LA RESPONSABILITÀ E L’APPROCCIO CENTRATO SULLA PERSONA

Intervista a Padre Livio Passalacqua s.j., estate 2023

Ho guardato sul mio dizionario e la prima parola che riporta sotto “responsabilità” è “congruenza”.

Mi ha colpito la correlazione con l'Approccio Centrato sulla Persona perché anche in questo la prima parola è la congruenza.

In tale responsabilità c’è la congruenza tra quel che sono, quel che esprimo, quel che dò.

Responsabilità ha il tema della “abilità”, la capacità di rispondere: c'è rispondenza dentro di me, possibilità di corrispondere.

E c’è l’assumersi il rischio.


Qualche volta l’Approccio di Carl Rogers viene accusato di essere un po’ sbrigativo, perché non risponde ad alcuna regola come fa invece la psicanalisi, non si preoccupa di schemi. Dal punto di vista scientifico, di apprendimento può darsi che sia più comodo, meno responsabile perché non deve interrogarsi con molte domande. Ma dal punto di vista della responsabilità personale viene richiesto molto perché io mi prendo la responsabilità di ascoltare e percepire quello che avviene in te; di comprendere come lo vivi tu, non come lo vivo io, spegnendo quella voce interiore che mi fa dire altre cose che sono mie e che non ti riguardano.

Mi fa rispondere, corrispondere, a ciò che tu effettivamente dici, non a ciò che io penso tu abbia detto.


Ho quindi la responsabilità non di quello che so io ma di quello che mi arriva di te.

Implica il massimo dell’onestà.

Per essere molto attento all’altro devo volgere grande attenzione a me stesso per non recargli danno occupando il suo spazio con le mie interpretazioni, non interferendo e non oscurando ciò che sta vivendo.

Ho la responsabilità di esserci in un certo modo in questa relazione, di essere libero e col massimo rispetto e questo suscita la responsabilità verso me stesso.


È una meravigliosa scuola.

Ogni colloquio obbliga me, che sono l’accompagnatore, ad una grande limpidezza delle mie vibrazioni per non confonderle con quelle di chi ascolto e per essere onesto con lui.

Alla fine del colloquio non si sa mai chi dei due abbia ricevuto di più: se tu col mio aiuto o io con tutta la ricchezza della tua sensibilità e tutta la sofferenza di ciò che ti è ancora oscuro e che mi ha obbligato a un esercizio.


Quando alla fine del colloquio ci alziamo dalla sedia tu vai via forse con maggiore chiarezza di quello che sei, di ciò che puoi dare o non dare agli altri ma io ho fatto un'ora di esercitazione però col senso del limite.
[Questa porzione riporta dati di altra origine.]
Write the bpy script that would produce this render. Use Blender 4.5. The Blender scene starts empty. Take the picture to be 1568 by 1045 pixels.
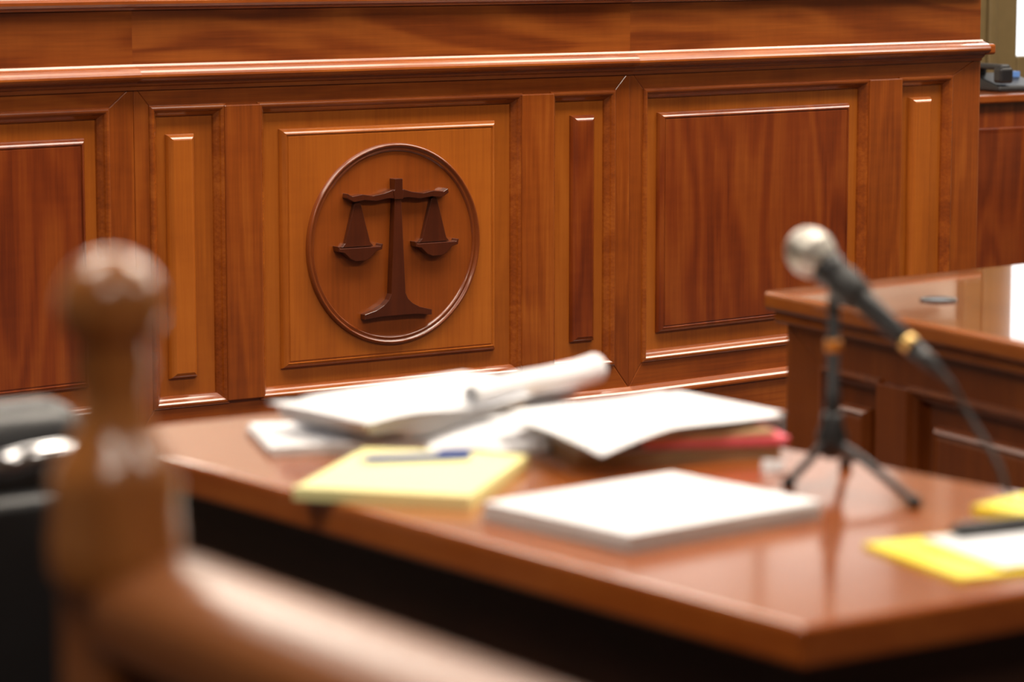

Mi hai costretto con i tuoi interrogativi a centrarmi anche su di me, per me, non su di me per te, a rendermi limpido. È come mettere gli occhiali: appena mi accorgo che sono sporchi o appannati li pulisco, non li cambio ma li pulisco il più possibile per te. Questa corresponsabilità implica molto nel dare e anche nella considerazione positiva incondizionata di te: “Oh guarda cosa questa persona ha già intuito! Quante cose intravvede! A questo non avevo mai pensato ma adesso lo metto via per me!”

C’è reciprocità, corresponsabilità: responsabilità verso di te ma che giunge ad essere anche una corresponsabilità per me.